# Goal
In full and without alteration, repeat the material.
* * *
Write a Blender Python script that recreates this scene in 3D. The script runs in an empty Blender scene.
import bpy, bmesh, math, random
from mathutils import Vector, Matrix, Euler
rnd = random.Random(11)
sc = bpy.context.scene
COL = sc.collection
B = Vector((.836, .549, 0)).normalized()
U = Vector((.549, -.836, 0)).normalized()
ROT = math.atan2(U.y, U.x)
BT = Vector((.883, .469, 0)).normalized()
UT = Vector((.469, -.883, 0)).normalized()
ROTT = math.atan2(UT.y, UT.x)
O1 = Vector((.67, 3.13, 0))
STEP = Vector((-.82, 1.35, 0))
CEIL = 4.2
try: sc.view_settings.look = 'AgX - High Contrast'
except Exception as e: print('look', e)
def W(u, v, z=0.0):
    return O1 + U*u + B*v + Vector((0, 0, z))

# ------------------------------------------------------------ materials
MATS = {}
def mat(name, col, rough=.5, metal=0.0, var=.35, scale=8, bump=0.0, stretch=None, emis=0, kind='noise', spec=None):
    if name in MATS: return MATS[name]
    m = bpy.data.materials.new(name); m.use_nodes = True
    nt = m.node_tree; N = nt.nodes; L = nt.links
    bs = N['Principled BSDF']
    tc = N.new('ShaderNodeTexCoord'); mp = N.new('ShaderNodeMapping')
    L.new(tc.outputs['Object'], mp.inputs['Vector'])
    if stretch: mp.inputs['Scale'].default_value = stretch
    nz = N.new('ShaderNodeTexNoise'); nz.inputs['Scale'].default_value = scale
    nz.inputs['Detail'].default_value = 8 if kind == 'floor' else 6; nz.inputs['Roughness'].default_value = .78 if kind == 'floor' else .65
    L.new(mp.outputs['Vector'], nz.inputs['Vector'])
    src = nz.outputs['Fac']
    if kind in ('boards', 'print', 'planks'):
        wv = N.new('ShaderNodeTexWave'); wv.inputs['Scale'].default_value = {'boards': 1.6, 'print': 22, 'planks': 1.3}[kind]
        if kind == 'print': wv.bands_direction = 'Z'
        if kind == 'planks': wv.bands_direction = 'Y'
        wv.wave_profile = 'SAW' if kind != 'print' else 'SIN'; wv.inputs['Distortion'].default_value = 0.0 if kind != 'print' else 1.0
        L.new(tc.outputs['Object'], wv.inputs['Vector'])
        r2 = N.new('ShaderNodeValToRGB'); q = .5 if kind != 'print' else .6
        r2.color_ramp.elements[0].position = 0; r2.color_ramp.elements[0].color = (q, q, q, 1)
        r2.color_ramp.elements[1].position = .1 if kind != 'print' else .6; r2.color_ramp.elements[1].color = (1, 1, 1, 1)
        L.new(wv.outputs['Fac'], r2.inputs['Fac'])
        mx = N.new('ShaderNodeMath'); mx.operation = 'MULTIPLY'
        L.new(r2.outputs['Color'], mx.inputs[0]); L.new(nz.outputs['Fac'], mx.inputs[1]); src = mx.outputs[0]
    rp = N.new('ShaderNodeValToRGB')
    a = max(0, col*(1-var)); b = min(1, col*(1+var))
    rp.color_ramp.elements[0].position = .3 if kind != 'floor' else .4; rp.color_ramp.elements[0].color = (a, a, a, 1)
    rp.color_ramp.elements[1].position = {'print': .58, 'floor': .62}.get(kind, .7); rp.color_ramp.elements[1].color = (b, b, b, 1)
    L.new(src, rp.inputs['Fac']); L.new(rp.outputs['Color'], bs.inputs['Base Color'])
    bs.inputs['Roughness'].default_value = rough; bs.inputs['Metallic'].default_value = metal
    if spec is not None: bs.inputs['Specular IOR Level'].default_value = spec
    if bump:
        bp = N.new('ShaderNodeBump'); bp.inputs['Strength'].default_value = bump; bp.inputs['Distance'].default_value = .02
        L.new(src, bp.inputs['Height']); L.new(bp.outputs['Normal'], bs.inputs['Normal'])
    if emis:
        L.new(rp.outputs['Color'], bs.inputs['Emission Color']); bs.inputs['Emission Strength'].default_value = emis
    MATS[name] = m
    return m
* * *
# Result below
Write a Blender Python script that recreates this scene in 3D. The script runs in an empty Blender scene.
import bpy, bmesh, math, random
from mathutils import Vector, Matrix, Euler
rnd = random.Random(11)
sc = bpy.context.scene
COL = sc.collection
B = Vector((.836, .549, 0)).normalized()
U = Vector((.549, -.836, 0)).normalized()
ROT = math.atan2(U.y, U.x)
BT = Vector((.883, .469, 0)).normalized()
UT = Vector((.469, -.883, 0)).normalized()
ROTT = math.atan2(UT.y, UT.x)
O1 = Vector((.67, 3.13, 0))
STEP = Vector((-.82, 1.35, 0))
CEIL = 4.2
try: sc.view_settings.look = 'AgX - High Contrast'
except Exception as e: print('look', e)
def W(u, v, z=0.0):
    return O1 + U*u + B*v + Vector((0, 0, z))

# ------------------------------------------------------------ materials
MATS = {}
def mat(name, col, rough=.5, metal=0.0, var=.35, scale=8, bump=0.0, stretch=None, emis=0, kind='noise', spec=None):
    if name in MATS: return MATS[name]
    m = bpy.data.materials.new(name); m.use_nodes = True
    nt = m.node_tree; N = nt.nodes; L = nt.links
    bs = N['Principled BSDF']
    tc = N.new('ShaderNodeTexCoord'); mp = N.new('ShaderNodeMapping')
    L.new(tc.outputs['Object'], mp.inputs['Vector'])
    if stretch: mp.inputs['Scale'].default_value = stretch
    nz = N.new('ShaderNodeTexNoise'); nz.inputs['Scale'].default_value = scale
    nz.inputs['Detail'].default_value = 8 if kind == 'floor' else 6; nz.inputs['Roughness'].default_value = .78 if kind == 'floor' else .65
    L.new(mp.outputs['Vector'], nz.inputs['Vector'])
    src = nz.outputs['Fac']
    if kind in ('boards', 'print', 'planks'):
        wv = N.new('ShaderNodeTexWave'); wv.inputs['Scale'].default_value = {'boards': 1.6, 'print': 22, 'planks': 1.3}[kind]
        if kind == 'print': wv.bands_direction = 'Z'
        if kind == 'planks': wv.bands_direction = 'Y'
        wv.wave_profile = 'SAW' if kind != 'print' else 'SIN'; wv.inputs['Distortion'].default_value = 0.0 if kind != 'print' else 1.0
        L.new(tc.outputs['Object'], wv.inputs['Vector'])
        r2 = N.new('ShaderNodeValToRGB'); q = .5 if kind != 'print' else .6
        r2.color_ramp.elements[0].position = 0; r2.color_ramp.elements[0].color = (q, q, q, 1)
        r2.color_ramp.elements[1].position = .1 if kind != 'print' else .6; r2.color_ramp.elements[1].color = (1, 1, 1, 1)
        L.new(wv.outputs['Fac'], r2.inputs['Fac'])
        mx = N.new('ShaderNodeMath'); mx.operation = 'MULTIPLY'
        L.new(r2.outputs['Color'], mx.inputs[0]); L.new(nz.outputs['Fac'], mx.inputs[1]); src = mx.outputs[0]
    rp = N.new('ShaderNodeValToRGB')
    a = max(0, col*(1-var)); b = min(1, col*(1+var))
    rp.color_ramp.elements[0].position = .3 if kind != 'floor' else .4; rp.color_ramp.elements[0].color = (a, a, a, 1)
    rp.color_ramp.elements[1].position = {'print': .58, 'floor': .62}.get(kind, .7); rp.color_ramp.elements[1].color = (b, b, b, 1)
    L.new(src, rp.inputs['Fac']); L.new(rp.outputs['Color'], bs.inputs['Base Color'])
    bs.inputs['Roughness'].default_value = rough; bs.inputs['Metallic'].default_value = metal
    if spec is not None: bs.inputs['Specular IOR Level'].default_value = spec
    if bump:
        bp = N.new('ShaderNodeBump'); bp.inputs['Strength'].default_value = bump; bp.inputs['Distance'].default_value = .02
        L.new(src, bp.inputs['Height']); L.new(bp.outputs['Normal'], bs.inputs['Normal'])
    if emis:
        L.new(rp.outputs['Color'], bs.inputs['Emission Color']); bs.inputs['Emission Strength'].default_value = emis
    MATS[name] = m
    return m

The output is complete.